There are only two tools you really need--duct tape, and WD40

There are only two tools you really need--duct tape, and WD40. When it comes to making media on a low budget, they come in handy. Earlier this week, Rose posed a quandary to the group. She asked us to design an updated logo for MISC, and to describe what social change through media meant, and how it can be applied to the organization. In a later conversation, Rose said that she felt like what we do at MISC is create “DIY punk media”. This phrase stuck with me. What is DIY punk media? What does that mean? I realized throughout the summer, “Do-It- Yourself” is exactly what we have been doing.
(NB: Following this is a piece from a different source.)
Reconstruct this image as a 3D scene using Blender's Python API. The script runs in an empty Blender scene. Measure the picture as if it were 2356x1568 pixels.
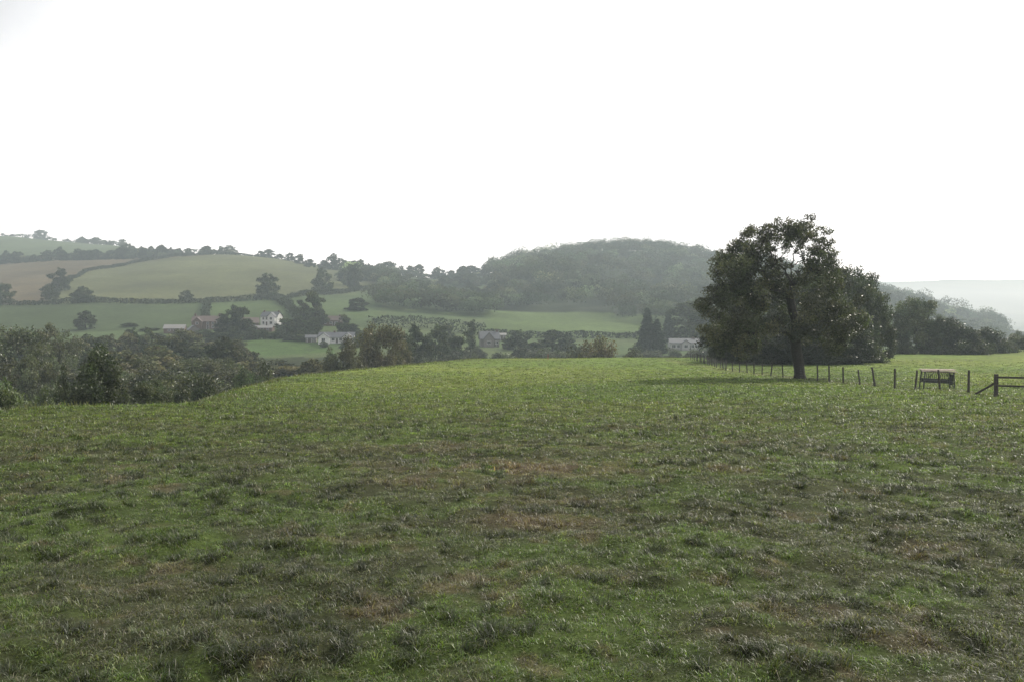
import bpy, math, numpy as np
from mathutils import Vector
rng=np.random.default_rng(11)
sc=bpy.context.scene
col=sc.collection
EYE=1.65; F=796.0
# ---------------------------------------------------------------- noise
def _h(ix,iy,s):
    n=(ix*374761393+iy*668265263+s*144269504)&0xffffffff
    n=((n^(n>>13))*1274126177)&0xffffffff
    n^=n>>16
    return (n&0xffff)/65535.0
def vn(x,y,s=0):
    x=np.asarray(x,float);y=np.asarray(y,float)
    ix=np.floor(x).astype(np.int64);iy=np.floor(y).astype(np.int64)
    fx=x-ix;fy=y-iy
    fx=fx*fx*(3-2*fx);fy=fy*fy*(3-2*fy)
    a=_h(ix,iy,s);b=_h(ix+1,iy,s);c=_h(ix,iy+1,s);d=_h(ix+1,iy+1,s)
    return (a*(1-fx)+b*fx)*(1-fy)+(c*(1-fx)+d*fx)*fy
def fbm(x,y,s=0,o=3):
    x,y=.83*x-.56*y,.56*x+.83*y
    t=0;a=.5;n=0
    for i in range(o):
        t=t+a*vn(x*2**i+13.7*i,y*2**i-7.1*i,s+i);n+=a;a*=.5
    return t/n
def sstep(a,b,x):
    t=np.clip((x-a)/(b-a),0,1);return t*t*(3-2*t)
# ---------------------------------------------------------------- terrain
PK=np.array([[0,0],[10,-.42],[25,-1.15],[42,-1.92],[60,-2.6],[80,-3.1],[100,-3.42],[120,-3.66],[150,-3.75],[200,-4.2],[400,-9]],float)
POLY=np.array([(-60,-60),(-30,5),(-16,25),(-12.5,31),(-15.2,43),(-18.5,65),(-16.5,80),(-11,100),(-6.5,117),(34,124),(62,158),(160,175),(300,160),(300,-100),(-60,-100)],float)
D=np.array([150,220,320,400,500,600,700,800,1000,1200,1500,3000,4500,6000,9000,12500],float)
U=np.array([0,130,182,260,343,435,485,520,578,652,720,800,889,956,1024],float)
tail=[318,296,284,287,300]
T=np.array([
[405,375,335,310,292,275,265,259,238,235,245],
[405,375,335,309,290,272,261,254,246,248,262],
[405,375,335,309,289,270,258,253,255,262,275],
[405,375,333,308,289,270,257,256,264,272,285],
[405,375,331,310,293,280,270,267,275,285,292],
[405,375,338,318,302,290,280,279,285,292,300],
[405,375,343,322,305,291,281,279,285,290,300],
[405,375,345,326,306,284,266,259,272,285,300],
[405,375,345,326,306,282,262,255,266,285,300],
[405,375,345,326,306,282,262,255,266,285,300],
[405,375,345,328,310,288,268,262,275,290,305],
[405,375,350,335,318,298,282,276,288,300,310],
[405,378,355,345,330,315,300,297,305,312,320],
[405,380,360,352,342,332,322,320,324,328,330],
[405,385,365,358,352,346,342,341,341,340,338]],float)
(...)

The purposeful, DIY aspect of the Summer Documentary Program makes it attractive to students who have lived in a vacuum of bullet-point internships wrapped in neat packaging. When I first arrived at the program, I felt at home in this atmosphere. It was comfortable. By using community resources--from our homestays, using equipment from Portland Community Media, to hosting events designed for public space- MISC and its students are actively engaging in anticapitalist and anti-consumerist ideals. All we need to produce radio and create films is a story, borrowed equipment, and sometimes some duct tape. There’s no need to buy equipment or permanent spaces when those resources can be used for tech teach-ins, fostering relationships with our neighbors, and telling stories about Portland for Portlanders.
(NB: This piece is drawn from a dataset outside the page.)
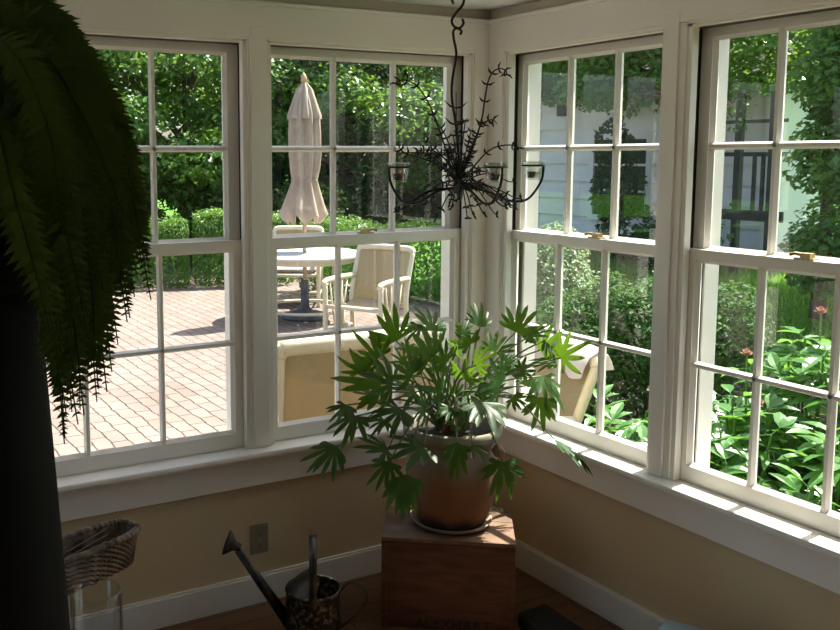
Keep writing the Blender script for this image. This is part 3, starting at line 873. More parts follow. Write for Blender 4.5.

The idea of small-time community journalism taking precedent over corporate media wasn’t new to me, but I hadn’t been exposed to a serious media organization that was purposefully structured that way before starting the program. And turns out, there is a plethora of scholarly, peer reviewed articles on the subject. I found one that analyzed the Do-It- Yourself subculture of punk and how this culture manifests itself into many different aspects outside of music. The hands-on nature of DIY gives a sense of establishment and permanence to the piece we create. When the students made records for the Wage/Working jukebox, we knew that these were tangible. The independent and DIY aspect of punk is what fuels the culture. Being able to experience these stories with more than just sight and sound- being able to pick a story, interact with the jukebox, and be present with other people listening-makes these stories all the more important and impactful. These alternative media experiments are what make it punk media and what make it unique to our community.

Media, and the making of media, has taken new meaning for me. I see through the corporate guise of audience-attentive media. Media created, produced and distributed for wide consumption offers a watered down version of truth and doesn’t serve a community the way local media can. By producing local radio, film, newspapers and other forms of media, we can better serve our neighborhoods by telling stories about and for them. If we control the narrative, we control the social and political agenda(s). Through the Summer Documentary Program, I’ve learned that media doesn’t have to be in a professional setting to be relevant. We can take control of how we tell our stories; we’ve got all the tools we need already.